Friday, July 06, 2007

'Remember, there is no "I" in "Team America".'

It's been a good week - my huge project has been put on hold, which means that soon things will go back to normal. Normal for me of course meaning that I have plenty of time to blog and send personal emails while earning an inflated salary that would make the average world citizen choke on their Red Cross rations. Ah, well. Someone's gotta live the life.

It may be Friday, but I'm going to try and take it easy tonight and be home by 9pm. While you are probably reading that and rolling your eyes, I have some pretty good motivation. I'm having a party tomorrow night, I think there might be a rather large turnout, and I have literally done nothing to prepare besides sending out an email invite.

But I'm still excited, as I decided that being so close to July 4th, the theme should be...AMERICA. Apparently this theme is vague and yet inspiring enough that people are going to have to change when they get to my place because they are afraid of getting stabbed on the way to the party if they come in costume. Should be some good pictures.

I just hope at least one person comes as this lady:

NEW YORK – Idaho resident Kathy Evans brought humiliation to her friends and family Tuesday when she set a new standard for stupidity with her appearance on the popular TV show, "Who Wants To Be A Millionaire."

It seems that Evans, a 32-year-old wife and mother of two, got stuck on the first question, and proceeded to make what fans of the show are dubbing "the absolute worst use of lifelines ever."
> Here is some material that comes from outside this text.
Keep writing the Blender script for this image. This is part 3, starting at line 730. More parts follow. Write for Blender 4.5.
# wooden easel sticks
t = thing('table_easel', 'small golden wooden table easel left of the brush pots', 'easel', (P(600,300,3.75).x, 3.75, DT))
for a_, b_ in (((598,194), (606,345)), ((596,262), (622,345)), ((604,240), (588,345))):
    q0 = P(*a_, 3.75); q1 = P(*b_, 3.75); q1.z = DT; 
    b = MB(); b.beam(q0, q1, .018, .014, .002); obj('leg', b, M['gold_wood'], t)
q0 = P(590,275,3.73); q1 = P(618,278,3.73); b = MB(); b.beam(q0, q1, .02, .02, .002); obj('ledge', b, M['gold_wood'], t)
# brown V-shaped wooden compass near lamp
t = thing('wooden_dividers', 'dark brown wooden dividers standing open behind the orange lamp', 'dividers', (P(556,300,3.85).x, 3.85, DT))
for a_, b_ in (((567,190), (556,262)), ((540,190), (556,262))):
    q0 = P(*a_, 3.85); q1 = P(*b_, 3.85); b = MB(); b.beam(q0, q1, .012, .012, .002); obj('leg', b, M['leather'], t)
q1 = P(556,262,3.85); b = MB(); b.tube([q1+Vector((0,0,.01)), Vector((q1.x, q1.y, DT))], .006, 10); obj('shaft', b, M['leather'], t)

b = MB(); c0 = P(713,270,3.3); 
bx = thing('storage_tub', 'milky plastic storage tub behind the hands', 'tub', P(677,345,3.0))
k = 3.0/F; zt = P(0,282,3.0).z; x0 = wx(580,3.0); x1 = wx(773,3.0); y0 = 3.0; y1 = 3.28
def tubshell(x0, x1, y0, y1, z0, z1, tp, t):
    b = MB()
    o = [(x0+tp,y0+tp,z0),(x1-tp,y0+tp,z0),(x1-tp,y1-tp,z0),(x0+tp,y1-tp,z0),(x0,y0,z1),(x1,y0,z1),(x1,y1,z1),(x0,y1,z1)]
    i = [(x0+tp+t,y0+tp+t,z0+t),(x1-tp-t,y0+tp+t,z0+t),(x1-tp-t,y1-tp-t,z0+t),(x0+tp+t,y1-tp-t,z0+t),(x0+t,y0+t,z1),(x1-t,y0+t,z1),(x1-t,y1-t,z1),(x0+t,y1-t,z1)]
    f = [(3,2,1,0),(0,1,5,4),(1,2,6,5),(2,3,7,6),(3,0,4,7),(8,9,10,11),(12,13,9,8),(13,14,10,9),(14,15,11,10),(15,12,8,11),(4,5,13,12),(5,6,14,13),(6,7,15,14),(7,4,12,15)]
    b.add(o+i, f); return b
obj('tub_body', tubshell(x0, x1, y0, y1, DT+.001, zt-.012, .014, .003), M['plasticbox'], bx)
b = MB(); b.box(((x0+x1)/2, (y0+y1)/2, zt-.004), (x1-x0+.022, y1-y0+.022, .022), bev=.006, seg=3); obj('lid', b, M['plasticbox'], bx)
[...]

After being introduced to the show's host Meredith Vieira, Evans assured her that she was ready to play, whereupon she was posed with an extremely easy $100 question. The question was:

"Which of the following is the largest?"
A) A Peanut
B) An Elephant
C) The Moon
D) A Tennis Ball

Immediately Mrs. Evans was struck with an all consuming panic as she realized that this was a question to which she did not readily know the answer.

"Hmm, oh boy, that's a toughie," said Evans, as Vieira did her level best to hide her disbelief and disgust. "I mean, I'm sure I've heard of some of these things before, but I have no idea how large they would be."

Evans made the decision to use the first of her three lifelines, the 50/50. Answers A and D were removed, leaving her to decide which was bigger, an elephant or the moon. However, faced with an incredibly easy question, Evans still remained unsure.
"Oh! It removed the two I was leaning towards!" exclaimed Evans. "Darn. I think I better phone a friend."

Using the second of her two lifelines on the first question, Mrs. Evans asked to be connected with her friend Betsy, who is an office assistant.

"Hi Betsy! How are you? This is Kathy! I'm on TV!" said Evans, wasting the first seven seconds of her call. "Ok, I got an important question. Which of the following is the largest? B, an elephant, or C, the moon. 15 seconds hun."

Betsy quickly replied that the answer was C, the moon. Evans proceeded to argue with her friend for the remaining ten seconds.

"Come on Betsy, are you sure?" said Evans. "How sure are you? Puh, that can't be it."

To everyone's astonishment, the moronic Evans declined to take her friend's advice
and pick 'The Moon.'

"I just don't know if I can trust Betsy. She's not all that bright. So I think I'd like to ask the audience," said Evans.

Asked to vote on the correct answer, the audience returned 98% in favor of answer C, 'The Moon.' Having used up all her lifelines, Evans then made the dumbest choice of her life.

"Wow, seems like everybody is against what I'm thinking," said the too-stupid-to-live Evans. "But you know, sometimes you just got to go with your gut. So, let's see. For which is larger, an elephant or the moon, I'm going to have to go with B, an elephant. Final answer."

Evans sat before the dumbfounded audience, the only one waiting with bated breath, and was told that she was wrong, and that the answer was in fact, C, 'The Moon.'


Freak Magnet said...

I would laugh at her, but I'd probably be just as stupid up there in front of all those people.

And I'm still waiting for my email invite. Yeah, there's no way in hell I'm coming, distance and all, but the thought would be nice.

amy said...

ok you do know that the story is made up right? LOL no really it didn't happen. Check it out on snopes:

Zander said...

Yes I did know that, however it's still funny and would have been a valid costume for my party!

amy said...

yes it is pretty damn funny, would be even funnier if it really happened :-) LOL just wanted to give you a hard time!